I call shenanigans - there are way too many circular dependencies on that graph.
Spez edit: Ahhhh - looks like it's mixing up dev dependencies with runtime dependencies. By that logic pretty much every properly-written JS codebase in the world is going to be dependent on mocha/jasmine, eslint/eshint, grunt/gulp/webpack, etc, etc, etc.
It's like listing Visual Studio and all its DLLs and Windows as the dependencies for every Windows C/C++/C# program in the world - it's basically meaningless.
Well, now that Windows has a subsystem for Linux, you might as well add Ubuntu and every dependancy it has as well
Non v.reddit mirror?
Dependency circle?
Dependency recursion...
I just don't understand why this sub likes to shit so much on NPM. As far as I'm concerned, it's the best thing that happened to JS since Firefox.
Generally, you'd like to avoid copying and pasting code, so you write small, reusable blocks. In some languages, that's how classes and inheritance works, when you'd like to add some functionality to it, you create an interface and import it everywhere, instead of writing the same code multiple times.

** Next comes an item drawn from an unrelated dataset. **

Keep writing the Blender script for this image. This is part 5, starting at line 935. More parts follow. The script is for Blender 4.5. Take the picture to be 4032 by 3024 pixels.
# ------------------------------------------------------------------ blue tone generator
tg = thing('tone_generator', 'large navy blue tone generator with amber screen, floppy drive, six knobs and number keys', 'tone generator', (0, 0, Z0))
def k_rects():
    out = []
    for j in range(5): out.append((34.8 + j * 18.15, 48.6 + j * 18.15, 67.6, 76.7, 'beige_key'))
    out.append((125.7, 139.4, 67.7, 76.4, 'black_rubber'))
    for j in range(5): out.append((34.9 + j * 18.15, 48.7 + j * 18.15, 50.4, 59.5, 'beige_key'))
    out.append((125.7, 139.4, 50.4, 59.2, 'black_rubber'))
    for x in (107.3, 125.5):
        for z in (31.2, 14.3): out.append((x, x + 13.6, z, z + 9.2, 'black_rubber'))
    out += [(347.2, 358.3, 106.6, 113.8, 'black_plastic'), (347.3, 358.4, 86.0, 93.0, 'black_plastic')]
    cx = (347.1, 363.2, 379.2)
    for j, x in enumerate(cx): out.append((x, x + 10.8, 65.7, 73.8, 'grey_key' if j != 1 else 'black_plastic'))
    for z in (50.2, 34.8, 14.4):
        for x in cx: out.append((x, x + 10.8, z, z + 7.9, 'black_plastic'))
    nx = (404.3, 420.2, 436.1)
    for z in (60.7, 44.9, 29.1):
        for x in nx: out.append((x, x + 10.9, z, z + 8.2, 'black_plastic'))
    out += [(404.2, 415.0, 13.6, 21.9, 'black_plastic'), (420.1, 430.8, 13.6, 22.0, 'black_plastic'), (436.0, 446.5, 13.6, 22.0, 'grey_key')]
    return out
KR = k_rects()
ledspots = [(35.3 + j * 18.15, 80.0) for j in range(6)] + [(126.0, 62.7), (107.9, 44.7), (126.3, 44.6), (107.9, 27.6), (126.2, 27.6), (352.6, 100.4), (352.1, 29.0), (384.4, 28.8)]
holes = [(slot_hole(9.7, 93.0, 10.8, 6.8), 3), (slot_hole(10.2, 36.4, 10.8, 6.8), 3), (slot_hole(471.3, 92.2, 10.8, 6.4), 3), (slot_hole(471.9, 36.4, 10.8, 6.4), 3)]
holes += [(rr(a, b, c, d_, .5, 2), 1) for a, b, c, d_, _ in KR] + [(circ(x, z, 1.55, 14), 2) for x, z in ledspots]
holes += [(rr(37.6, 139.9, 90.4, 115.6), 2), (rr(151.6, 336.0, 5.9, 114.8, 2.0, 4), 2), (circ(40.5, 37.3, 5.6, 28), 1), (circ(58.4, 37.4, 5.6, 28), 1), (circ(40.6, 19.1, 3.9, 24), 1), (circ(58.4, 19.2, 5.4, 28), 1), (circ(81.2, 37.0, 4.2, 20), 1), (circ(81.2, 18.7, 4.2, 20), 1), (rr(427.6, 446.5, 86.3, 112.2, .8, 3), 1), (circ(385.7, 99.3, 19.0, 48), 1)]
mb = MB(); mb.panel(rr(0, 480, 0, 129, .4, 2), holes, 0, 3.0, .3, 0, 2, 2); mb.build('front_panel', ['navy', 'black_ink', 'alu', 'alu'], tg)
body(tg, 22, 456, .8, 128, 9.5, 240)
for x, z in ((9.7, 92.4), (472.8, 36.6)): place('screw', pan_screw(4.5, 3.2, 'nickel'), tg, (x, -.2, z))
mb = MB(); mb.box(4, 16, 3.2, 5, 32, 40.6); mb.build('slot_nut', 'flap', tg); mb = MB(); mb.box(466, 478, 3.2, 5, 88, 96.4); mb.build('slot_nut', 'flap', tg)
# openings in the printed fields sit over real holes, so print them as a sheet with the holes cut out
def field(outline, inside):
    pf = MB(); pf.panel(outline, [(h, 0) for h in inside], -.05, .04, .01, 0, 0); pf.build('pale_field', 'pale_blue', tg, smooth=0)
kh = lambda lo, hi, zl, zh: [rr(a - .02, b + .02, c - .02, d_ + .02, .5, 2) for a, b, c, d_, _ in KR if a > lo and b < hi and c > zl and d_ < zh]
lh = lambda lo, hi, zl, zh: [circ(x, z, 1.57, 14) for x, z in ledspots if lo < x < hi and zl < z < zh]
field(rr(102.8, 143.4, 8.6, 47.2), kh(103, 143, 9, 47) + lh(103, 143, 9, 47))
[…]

In the case of JavaScript, modules do the exact same thing. There is no magic around classes, methods, or functions, everything is a variable, and with modules, you pass those variables around. It's a bit different because in JS using composition makes much more sense than inheritance, but that's just an implementation detail, the basic principle is the same. You write your code once, and import it everywhere.
The difference between NPM and libraries in languages like C is that NPM modules are much smaller and fine-grained. While in C you may have a few static-linked libraries that export huge packs of features, on NPM, most packages are simple single-use solutions, and even the others are built up from that. Using them is not the refusal to solve your own problems, it's the efficiency of just importing the solution instead of duplicating code across projects, globally.
Even larger libraries like express
break up their code into small packages and then use them (for example cookie
, escape-html
, and path-to-regexp
are all dependencies of express
and also useful on their own) because this way it's not a huge monolithic library but a bunch of tiny lego bricks which you can take and reshape as you see fit.
I honestly see no problem with this. On my computer, NPM sometimes handles more packages per project than apt-get does system-wide, and I have yet to run into incompatibility issues (when semver is used correctly). It's the most advanced solution to code deduplication I've seen so far.
The bug on the image is just GitHub handling circular dependencies incorrectly. When installed, dependencies are only placed within the dependent package if multiple different versions of a single package are required.
To me, NPM is a security risk. To date, NPM still has no way to sign packages like we do for linux distro packages. NPM has also led to typo-squatting packages that can compromise projects. Not to mention the time a lot of dependencies broke from a dev pulling packages.